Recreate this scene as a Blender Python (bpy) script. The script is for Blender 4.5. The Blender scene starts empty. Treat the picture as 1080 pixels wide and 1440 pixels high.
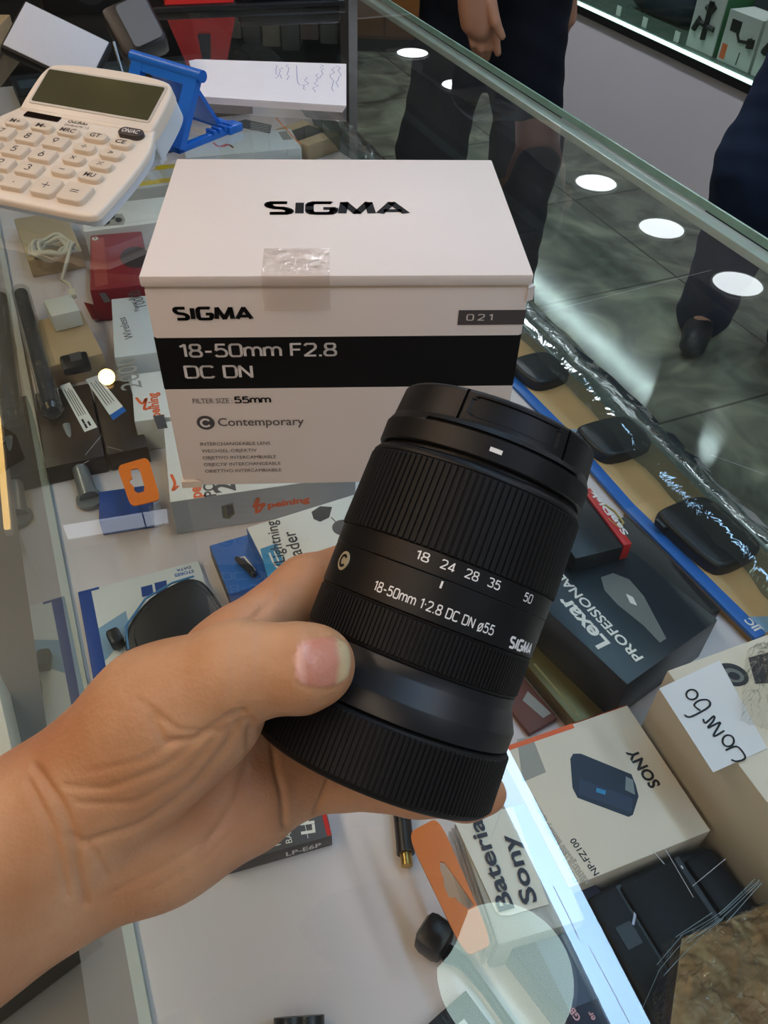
import bpy, bmesh, math, random
import numpy as np
from mathutils import Vector, Matrix
random.seed(7); np.random.seed(7)
SC = bpy.context.scene
COL = SC.collection
ZG = 1.0                                   # height of the counter's glass top above the floor
# ------------------------------------------------------------------ camera
F_PX, PIT, ROL, HC = 1142.33, 0.7812, 0.0338, 0.2647
_cp, _sp = math.cos(PIT), math.sin(PIT)
_rt, _up, FW = np.array([1., 0, 0]), np.array([0, _sp, _cp]), np.array([0, _cp, -_sp])
R2 = math.cos(ROL)*_rt + math.sin(ROL)*_up
U2 = -math.sin(ROL)*_rt + math.cos(ROL)*_up
EYE = np.array([0, 0, ZG+HC])
cd = bpy.data.cameras.new('camera'); cam_ob = bpy.data.objects.new('camera', cd); COL.objects.link(cam_ob)
cd.sensor_width = 36; cd.lens = F_PX/1440*36; cd.clip_start = .01; cd.clip_end = 60
cam_ob.matrix_world = Matrix([[R2[0], U2[0], -FW[0], EYE[0]], [R2[1], U2[1], -FW[1], EYE[1]],
                              [R2[2], U2[2], -FW[2], EYE[2]], [0, 0, 0, 1]])
SC.camera = cam_ob
# ------------------------------------------------------------------ world, exposure
w = bpy.data.worlds.new('world'); SC.world = w; w.use_nodes = True
w.node_tree.nodes['Background'].inputs[0].default_value = (.80, .82, .86, 1)
w.node_tree.nodes['Background'].inputs[1].default_value = .20
SC.view_settings.view_transform = 'Standard'; SC.view_settings.look = 'None'
SC.view_settings.exposure = 0.0; SC.view_settings.gamma = 1; SC.view_settings.use_curve_mapping = False
SC.cycles.transparent_max_bounces = 32; SC.cycles.max_bounces = 10; SC.cycles.glossy_bounces = 6
SC.cycles.sample_clamp_indirect = 6
LIGHT_DISC, LIGHT_STRIP, LIGHT_WARM = 5.5, 16.0, 70.0
H_CEIL = 1.8                               # ceiling above the glass

# ------------------------------------------------------------------ geometry helpers
def ray(px, py):
    d = FW + R2*(px-540)/F_PX - U2*(py-720)/F_PX
    return d/np.linalg.norm(d)
def at(p, z):
    """point where the sight line of a photo position meets the level z (relative to the glass top)"""
    d = ray(*p); return EYE + d*((z+ZG-EYE[2])/d[2])
def cam(px, py, dep):
    return EYE + (FW + R2*(px-540)/F_PX - U2*(py-720)/F_PX)*dep
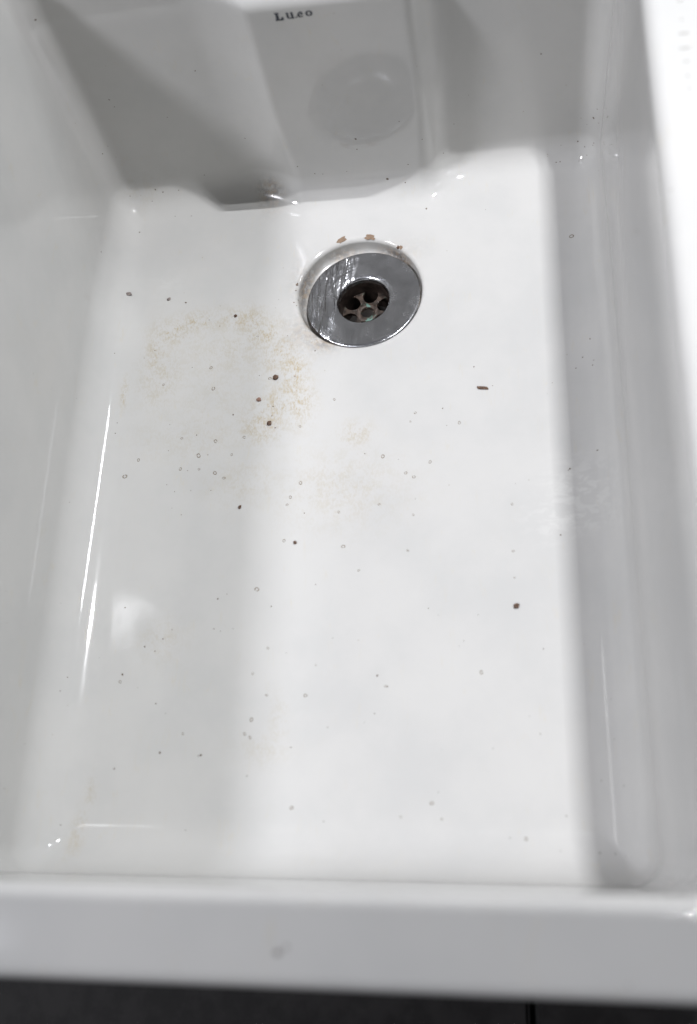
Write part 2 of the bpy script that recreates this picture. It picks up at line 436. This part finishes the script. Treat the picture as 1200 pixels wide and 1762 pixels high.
·····
**Written problem:** Transcribe the records word for word and include no pictures.

**Response to this task:**
Recreate this scene as a Blender Python (bpy) script. The script is for Blender 4.5. The Blender scene starts empty. Treat the picture as 1080 pixels wide and 1440 pixels high.
import bpy, bmesh, math, random
import numpy as np
from mathutils import Vector, Matrix
random.seed(7); np.random.seed(7)
SC = bpy.context.scene
COL = SC.collection
ZG = 1.0                                   # height of the counter's glass top above the floor
# ------------------------------------------------------------------ camera
F_PX, PIT, ROL, HC = 1142.33, 0.7812, 0.0338, 0.2647
_cp, _sp = math.cos(PIT), math.sin(PIT)
_rt, _up, FW = np.array([1., 0, 0]), np.array([0, _sp, _cp]), np.array([0, _cp, -_sp])
R2 = math.cos(ROL)*_rt + math.sin(ROL)*_up
U2 = -math.sin(ROL)*_rt + math.cos(ROL)*_up
EYE = np.array([0, 0, ZG+HC])
cd = bpy.data.cameras.new('camera'); cam_ob = bpy.data.objects.new('camera', cd); COL.objects.link(cam_ob)
cd.sensor_width = 36; cd.lens = F_PX/1440*36; cd.clip_start = .01; cd.clip_end = 60
cam_ob.matrix_world = Matrix([[R2[0], U2[0], -FW[0], EYE[0]], [R2[1], U2[1], -FW[1], EYE[1]],
                              [R2[2], U2[2], -FW[2], EYE[2]], [0, 0, 0, 1]])
SC.camera = cam_ob
# ------------------------------------------------------------------ world, exposure
w = bpy.data.worlds.new('world'); SC.world = w; w.use_nodes = True
w.node_tree.nodes['Background'].inputs[0].default_value = (.80, .82, .86, 1)
w.node_tree.nodes['Background'].inputs[1].default_value = .20
SC.view_settings.view_transform = 'Standard'; SC.view_settings.look = 'None'
SC.view_settings.exposure = 0.0; SC.view_settings.gamma = 1; SC.view_settings.use_curve_mapping = False
SC.cycles.transparent_max_bounces = 32; SC.cycles.max_bounces = 10; SC.cycles.glossy_bounces = 6
SC.cycles.sample_clamp_indirect = 6
LIGHT_DISC, LIGHT_STRIP, LIGHT_WARM = 5.5, 16.0, 70.0
H_CEIL = 1.8                               # ceiling above the glass

# ------------------------------------------------------------------ geometry helpers
def ray(px, py):
    d = FW + R2*(px-540)/F_PX - U2*(py-720)/F_PX
    return d/np.linalg.norm(d)
def at(p, z):
    """point where the sight line of a photo position meets the level z (relative to the glass top)"""
    d = ray(*p); return EYE + d*((z+ZG-EYE[2])/d[2])
def cam(px, py, dep):
    return EYE + (FW + R2*(px-540)/F_PX - U2*(py-720)/F_PX)*dep
Write part 2 of the bpy script that recreates this picture. It picks up at line 436. This part finishes the script. Treat the picture as 1200 pixels wide and 1762 pixels high.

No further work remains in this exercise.